Probation for man (65) who used pair of sunglasses fitted with secret camera to attempt to video ‘semi-naked’ boy (3) who was getting changed at seaside

Hodgen had been using glasses like these

A MAN who used a pair of sunglasses with a built-in secret camera to try and video a semi-naked three-year-old boy who was getting changed at the seaside last summer has been ordered to sign the Sex Offender’s Register for five years.

Christopher Hodgen (65), of Salisbury Court in Belfast, was also put on Probation for two years.

Christopher Hodgen leaving court on an earlier occasion. Picture: North East News.

 

In addition, he was made the subject of a five year Sexual Offences Prevention Order which includes a condition banning him from possessing any image/video recording device unless with the prior approval of a designated risk manager.

At Coleraine Magistrates Court on Thursday it was also ordered that the glasses be forfeited and confiscated.

At a previous hearing a judge had praised a vigilant member of the public who spotted Hodgen pressing buttons on the glasses to try to record the boy.

Christopher Hodgen leaving Coleraine Courthouse following a previous hearing. Picture: North East News.

 

The child was naked from the waist down as he changed at The Crescent area of Portstewart whilst with his mother in July this year.

Hodgen had denied two charges he faced but was convicted at Coleraine Magistrates Court in November and he was back in court on Thursday for sentencing.

The judge told the earlier hearing Hodgen had visited Portstewart having “armed yourself with a recording device”.

Christopher Hodgen leaving court after an earlier hearing. Picture: North East News.

 

The judge added that the design of the glasses and the way in which they were used by Hodgen were “fairly surreptitious”.

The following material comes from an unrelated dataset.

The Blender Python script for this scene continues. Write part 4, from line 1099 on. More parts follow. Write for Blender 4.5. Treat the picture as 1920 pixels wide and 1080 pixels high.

The defendant had previously entered not guilty pleas to charges of attempted voyeurism and attempting to take an indecent photo of a child.

The particulars of the attempted voyeurism charge were that he ‘attempted, for the purposes of sexual gratification, to record another person doing a private act knowing that the other person would not consent to being recorded’.

The second charge was that he ‘attempted to take an indecent photograph or pseudo-photograph of a child’.

At court in November a prosecution lawyer said all the evidence in the case had been agreed and after reading statements in his chambers, the judge was then shown the glasses used by Hodgen.

The judge told the court he had the opportunity to read the prosecution statements from civilians and police and also Hodgen’s interview from July 27.

A defence barrister told last month’s hearing he had no objections to the witnesses not appearing in court and added that although Hodgen “maintains his innocence” the defendant did not wish to give evidence in court in his defence.

A prosecutor said a witness saw a man – Hodgen – in Portstewart and he had glasses upon which he was pushing buttons with a “red light” activated whilst a three-year-old boy “naked from the waist down” was nearby getting changed.

The court heard the glasses had audio and video capability and had been bought on July 26.

The prosecution lawyer said the defendant “couldn’t have been given more opportunities to give an innocent explanation. He took the decision not to do that”.

The prosecutor said the defendant had also decided not to give an account to the court and added that the case against Hodgen was “compelling”.

He said Hodgen had been “pushing buttons” in relation to a camera in the glasses.

At the earlier hearing the judge said Hodgen had been given opportunities to comment but the reason he didn’t was that he “had no answer” and again in the dock “you had no good explanation for the allegations before the court”.

The judge said: “This is not a weak prosecution case”.

He had added that the outline of the facts in the statements was “compelling”.

Speaking last month the judge told Hodgen: “You decided to travel to Portstewart having armed yourself with a recording device”.

He said the device was “fairly surreptitious” in its design and in the way the defendant used it.

The judge had commended a witness’s “public service” in informing the police which had now resulted in Hodgen being convicted of both charges.